Que ce soit au Centre-ville, rue Ste-Catherine où les commerçants exsangues n’en peuvent plus de ces travaux à n’en plus finir qui empoisonnent leur quotidien depuis de longues années et incite une bonne partie de leur clientèle à éviter le secteur. Ou sur le Boulevard St-Laurent, dont les marchands ont subi et subissent encore ponctuellement la catastrophe de chantiers de voirie à répétition qui ont rapetissé jusqu’à peau de chagrin leur achalandage et leur chiffre d’affaires. Idem pour l’avenue Mont-Royal – dont la vocation estivale entièrement piétonnière n’a donné, au mieux que de tièdes résultats – et alors que c’est devenu un exercice de courage et d’habileté que de se frayer un chemin dans les dédales de détours et de rues fermées du Plateau Mont-Royal.

Bref, la métropole est infernale et désagréable depuis plusieurs années, et la situation n’a jamais été pire que sous l’administration de Valérie Plante, de sa bureaucratie incompétente et déconnectée, de sa planification de voirie invraisemblablement mauvaise et de sa gouvernance tout à la fois piètre, niaise, et qui trouve néanmoins le moyen d’être hautaine.

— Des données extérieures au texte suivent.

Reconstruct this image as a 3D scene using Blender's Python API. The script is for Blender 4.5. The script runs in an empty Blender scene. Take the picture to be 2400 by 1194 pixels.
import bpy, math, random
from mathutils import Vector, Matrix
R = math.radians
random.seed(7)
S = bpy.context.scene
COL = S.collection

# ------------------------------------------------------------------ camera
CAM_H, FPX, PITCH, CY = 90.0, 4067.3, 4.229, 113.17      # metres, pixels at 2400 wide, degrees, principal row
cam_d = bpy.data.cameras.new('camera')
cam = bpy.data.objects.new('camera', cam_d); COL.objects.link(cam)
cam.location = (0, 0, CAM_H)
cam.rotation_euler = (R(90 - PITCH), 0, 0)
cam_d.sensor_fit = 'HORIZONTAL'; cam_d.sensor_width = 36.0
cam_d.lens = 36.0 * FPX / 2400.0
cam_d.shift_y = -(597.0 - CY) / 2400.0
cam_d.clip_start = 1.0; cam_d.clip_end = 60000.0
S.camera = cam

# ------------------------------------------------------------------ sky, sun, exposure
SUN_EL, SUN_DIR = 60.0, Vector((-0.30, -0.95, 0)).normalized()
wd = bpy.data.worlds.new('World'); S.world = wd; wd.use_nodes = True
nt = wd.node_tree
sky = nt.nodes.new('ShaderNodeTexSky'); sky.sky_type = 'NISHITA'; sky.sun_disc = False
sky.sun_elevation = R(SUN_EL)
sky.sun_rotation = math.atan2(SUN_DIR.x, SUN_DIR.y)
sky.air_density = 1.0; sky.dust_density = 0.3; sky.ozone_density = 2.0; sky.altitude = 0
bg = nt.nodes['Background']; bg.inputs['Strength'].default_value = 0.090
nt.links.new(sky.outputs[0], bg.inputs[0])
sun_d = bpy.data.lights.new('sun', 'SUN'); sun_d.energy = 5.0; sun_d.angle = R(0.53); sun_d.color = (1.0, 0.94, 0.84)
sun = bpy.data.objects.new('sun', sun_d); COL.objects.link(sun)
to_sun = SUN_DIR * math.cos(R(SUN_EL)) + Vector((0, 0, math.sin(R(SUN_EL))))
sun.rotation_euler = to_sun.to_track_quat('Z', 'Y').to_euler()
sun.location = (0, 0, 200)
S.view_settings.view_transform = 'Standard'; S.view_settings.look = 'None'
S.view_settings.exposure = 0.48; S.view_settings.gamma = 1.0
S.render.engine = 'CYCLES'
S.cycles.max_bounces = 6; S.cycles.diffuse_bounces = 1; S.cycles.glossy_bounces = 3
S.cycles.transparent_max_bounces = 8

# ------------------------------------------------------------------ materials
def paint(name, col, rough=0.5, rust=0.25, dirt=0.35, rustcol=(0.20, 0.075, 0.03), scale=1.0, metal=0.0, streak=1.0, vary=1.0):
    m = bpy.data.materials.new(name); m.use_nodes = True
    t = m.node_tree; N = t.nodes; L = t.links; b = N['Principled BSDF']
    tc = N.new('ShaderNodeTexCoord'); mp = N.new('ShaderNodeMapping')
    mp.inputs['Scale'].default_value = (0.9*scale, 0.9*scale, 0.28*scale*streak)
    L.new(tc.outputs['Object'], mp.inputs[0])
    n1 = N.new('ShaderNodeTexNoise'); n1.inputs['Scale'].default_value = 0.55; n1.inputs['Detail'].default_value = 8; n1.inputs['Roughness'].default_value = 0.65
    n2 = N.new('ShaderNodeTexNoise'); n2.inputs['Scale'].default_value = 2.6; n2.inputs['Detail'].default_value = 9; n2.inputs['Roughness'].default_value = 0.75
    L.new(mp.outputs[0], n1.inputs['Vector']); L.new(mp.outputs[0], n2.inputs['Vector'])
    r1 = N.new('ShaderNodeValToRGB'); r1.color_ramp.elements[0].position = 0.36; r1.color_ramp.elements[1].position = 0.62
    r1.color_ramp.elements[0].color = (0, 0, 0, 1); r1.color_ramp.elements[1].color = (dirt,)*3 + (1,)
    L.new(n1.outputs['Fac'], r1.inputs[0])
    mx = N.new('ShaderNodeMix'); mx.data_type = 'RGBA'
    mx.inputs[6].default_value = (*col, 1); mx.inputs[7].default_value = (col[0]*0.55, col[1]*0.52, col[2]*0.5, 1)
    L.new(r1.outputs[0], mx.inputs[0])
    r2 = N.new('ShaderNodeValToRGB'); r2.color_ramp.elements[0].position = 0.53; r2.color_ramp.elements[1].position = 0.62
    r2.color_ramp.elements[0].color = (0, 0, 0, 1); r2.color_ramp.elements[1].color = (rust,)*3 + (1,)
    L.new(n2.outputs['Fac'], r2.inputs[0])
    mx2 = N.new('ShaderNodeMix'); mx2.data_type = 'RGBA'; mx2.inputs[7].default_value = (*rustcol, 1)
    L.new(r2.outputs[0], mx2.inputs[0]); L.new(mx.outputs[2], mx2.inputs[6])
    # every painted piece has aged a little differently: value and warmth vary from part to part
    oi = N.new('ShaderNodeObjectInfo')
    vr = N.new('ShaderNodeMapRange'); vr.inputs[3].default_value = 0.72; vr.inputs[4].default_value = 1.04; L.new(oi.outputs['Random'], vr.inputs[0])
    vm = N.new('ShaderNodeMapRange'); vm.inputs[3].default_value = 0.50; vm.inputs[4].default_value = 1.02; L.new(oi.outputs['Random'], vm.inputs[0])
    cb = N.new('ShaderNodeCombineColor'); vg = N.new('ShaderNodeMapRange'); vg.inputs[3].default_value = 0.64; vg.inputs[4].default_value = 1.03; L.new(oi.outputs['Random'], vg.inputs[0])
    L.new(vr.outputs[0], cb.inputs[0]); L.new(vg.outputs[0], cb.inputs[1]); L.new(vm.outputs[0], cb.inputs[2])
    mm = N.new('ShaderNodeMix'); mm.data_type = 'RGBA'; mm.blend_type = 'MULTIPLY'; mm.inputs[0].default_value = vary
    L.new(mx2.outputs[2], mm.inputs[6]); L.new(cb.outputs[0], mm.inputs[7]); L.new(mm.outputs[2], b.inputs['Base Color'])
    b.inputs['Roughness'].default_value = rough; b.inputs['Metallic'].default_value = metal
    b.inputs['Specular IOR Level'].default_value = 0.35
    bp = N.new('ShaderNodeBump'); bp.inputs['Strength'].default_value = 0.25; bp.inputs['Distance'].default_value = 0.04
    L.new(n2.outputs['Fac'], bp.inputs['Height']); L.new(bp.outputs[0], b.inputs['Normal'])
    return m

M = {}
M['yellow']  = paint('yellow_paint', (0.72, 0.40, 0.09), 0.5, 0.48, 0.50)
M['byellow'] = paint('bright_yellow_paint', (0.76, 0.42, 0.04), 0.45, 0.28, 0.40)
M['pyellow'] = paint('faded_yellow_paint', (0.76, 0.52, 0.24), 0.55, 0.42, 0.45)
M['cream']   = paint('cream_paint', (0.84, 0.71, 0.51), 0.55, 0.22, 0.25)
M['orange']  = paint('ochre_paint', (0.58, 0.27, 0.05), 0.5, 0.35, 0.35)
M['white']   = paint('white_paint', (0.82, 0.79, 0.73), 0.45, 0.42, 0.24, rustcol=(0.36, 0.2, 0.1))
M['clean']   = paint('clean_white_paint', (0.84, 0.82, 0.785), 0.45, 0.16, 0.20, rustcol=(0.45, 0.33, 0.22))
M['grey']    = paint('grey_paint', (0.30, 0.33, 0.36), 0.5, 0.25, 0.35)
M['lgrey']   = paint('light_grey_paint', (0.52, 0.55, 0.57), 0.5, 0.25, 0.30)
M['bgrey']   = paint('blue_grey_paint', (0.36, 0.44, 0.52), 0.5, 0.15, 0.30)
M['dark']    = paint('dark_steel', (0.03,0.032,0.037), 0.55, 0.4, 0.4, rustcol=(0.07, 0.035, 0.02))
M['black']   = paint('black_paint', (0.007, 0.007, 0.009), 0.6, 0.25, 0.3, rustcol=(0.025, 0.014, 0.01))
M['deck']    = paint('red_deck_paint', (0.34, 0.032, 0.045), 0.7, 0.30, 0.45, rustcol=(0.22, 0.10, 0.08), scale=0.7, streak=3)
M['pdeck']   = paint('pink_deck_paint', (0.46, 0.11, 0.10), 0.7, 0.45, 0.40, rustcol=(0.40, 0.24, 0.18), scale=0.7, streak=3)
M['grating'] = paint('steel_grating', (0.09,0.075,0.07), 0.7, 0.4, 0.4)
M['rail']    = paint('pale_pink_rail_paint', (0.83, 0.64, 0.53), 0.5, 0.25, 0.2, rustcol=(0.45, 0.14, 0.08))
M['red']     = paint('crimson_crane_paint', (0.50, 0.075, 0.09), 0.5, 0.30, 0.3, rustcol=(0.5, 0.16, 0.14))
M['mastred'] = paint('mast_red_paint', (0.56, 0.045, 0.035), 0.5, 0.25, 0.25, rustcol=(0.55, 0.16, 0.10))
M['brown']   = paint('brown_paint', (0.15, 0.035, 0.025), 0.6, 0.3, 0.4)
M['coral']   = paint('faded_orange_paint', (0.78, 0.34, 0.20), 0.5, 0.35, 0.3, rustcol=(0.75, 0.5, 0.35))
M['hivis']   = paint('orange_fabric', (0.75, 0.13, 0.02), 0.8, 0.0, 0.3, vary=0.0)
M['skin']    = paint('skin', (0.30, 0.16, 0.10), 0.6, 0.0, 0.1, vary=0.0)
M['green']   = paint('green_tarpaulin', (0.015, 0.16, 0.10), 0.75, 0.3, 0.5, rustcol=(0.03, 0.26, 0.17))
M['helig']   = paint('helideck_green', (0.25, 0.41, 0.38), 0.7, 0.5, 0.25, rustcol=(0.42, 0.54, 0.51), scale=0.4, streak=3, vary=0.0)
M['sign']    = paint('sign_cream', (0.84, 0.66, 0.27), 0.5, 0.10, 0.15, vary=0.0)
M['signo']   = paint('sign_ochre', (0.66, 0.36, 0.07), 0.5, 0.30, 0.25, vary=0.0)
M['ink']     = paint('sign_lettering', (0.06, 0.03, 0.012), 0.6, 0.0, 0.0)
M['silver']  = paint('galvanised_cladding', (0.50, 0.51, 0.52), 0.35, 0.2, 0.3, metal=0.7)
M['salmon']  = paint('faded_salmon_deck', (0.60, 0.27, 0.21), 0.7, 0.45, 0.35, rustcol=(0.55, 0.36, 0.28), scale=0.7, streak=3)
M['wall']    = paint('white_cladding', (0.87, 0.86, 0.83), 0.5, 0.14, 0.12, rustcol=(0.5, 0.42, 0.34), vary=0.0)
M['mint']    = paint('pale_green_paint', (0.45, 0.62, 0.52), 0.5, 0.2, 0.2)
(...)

Disons-le sans retenue, la Ville de Montréal est dans le pire état que l’on ait connu depuis presque 60 ans. Il semble n’y avoir aucune intelligence stratégique, aucun souci de planification à long terme, aucune capacité d’analyse par rapport au caractère insulaire de Montréal.

Pourtant ce n’est pas comme si l’administration montréalaise était confrontée à des problèmes uniques en leur genre. Toutes les autres grandes villes du monde ont à gérer les mêmes problématiques. Mais elles le font beaucoup, beaucoup mieux que Montréal. Par exemple pour diminuer tout à la fois l’étouffement urbaine et l’engorgement des ponts entourant l’île, pourquoi ne pas songer à adapter la même stratégie que la Ville de Paris, de diviser les jours d’entrée des véhicules automobiles au centre de la métropole par plaques d’immatriculation, et avec alternance sur certains jours de la semaine ? De même, il serait bon de donner beaucoup plus d’incitatifs concrets à utiliser le transport en commun, tout en s’assurant que celui-ci soit en tout temps beaucoup plus fiable que par le passé, et non sujet à de constants retards ou pannes.

Car il semble clair que les chantiers ne cesseront pas de sitôt. Et en attendant qu’un gouvernement s’attaque enfin un jour à deux questions cruciales : « pourquoi les travaux prennent-ils toujours autant de temps au Québec comparativement au reste du monde, tout en étant si peu durables ? ; et « Pourquoi coûtent-ils si chers ? », les citoyens québécois et montréalais continueront de souffrir. Sans oublier un constat incontournable depuis l’arrivée au pouvoir de Projet Montréal : les rues de la ville sont sales, avec des trottoirs malpropres, des poubelles publiques qui débordent tous azimuts, et une gestion des déchets absolument médiocre. Par moments, on se croirait même dans la Calcutta des années ’80 et ’90, où la pauvreté était omniprésente. Comme si Montréal faisait à son tour partie du Tiers-Monde.